2. Place Value for Base-10 Numbers
The previous topic taught the learner how to count from 20 to 120. In the process, the learner was exposed to the pattern of how two and three digit numbers are written as they are counted. This topic formalizes the pattern.
From counting from 10 to 120, you have seen that numbers have one or more digits, depending on how large the number is.
A place is a position of a digit in a number:
A one digit number contains a ones place.
A two digit number contains a tens place (in the left position) and a ones place (in the right position).
A three digit number contains a hundreds place (in the left position), a tens place (in the middle position), and a ones place (in the right position).
In a base-10 number, each place contains a digit 0 to 9.
What the places tell you
The ones place says how many ones the number contains.
The tens place says how many tens the number contains.
The hundreds place says how many hundreds the number contains.

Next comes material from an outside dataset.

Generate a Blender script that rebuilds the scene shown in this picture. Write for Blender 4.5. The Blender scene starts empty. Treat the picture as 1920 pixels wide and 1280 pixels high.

The total of any place is known as that place's value.
Examples
The number 28
Tens place | Ones place |
---|---|
2 | 8 |
Two tens | eight ones |
The number 56
Tens place | Ones place |
---|---|
5 | 6 |
Five tens | six ones |
The number 682
Hundreds place | Tens place |
---|---|
6 | 8 |
Six hundreds | Eight tens |
The number 682
Hundreds place | Tens place |
---|---|
6 | 8 |
Six hundreds | Eight tens |
Problems
These problems are an application of the examples above.
Problem 1
For the number 28, create a chart (as shown in the above examples) containing the tens place and hundreds place.
Problem 2
For the number 529, create a chart (as shown in the above examples) containing the hundreds place, tens place, and hundreds place.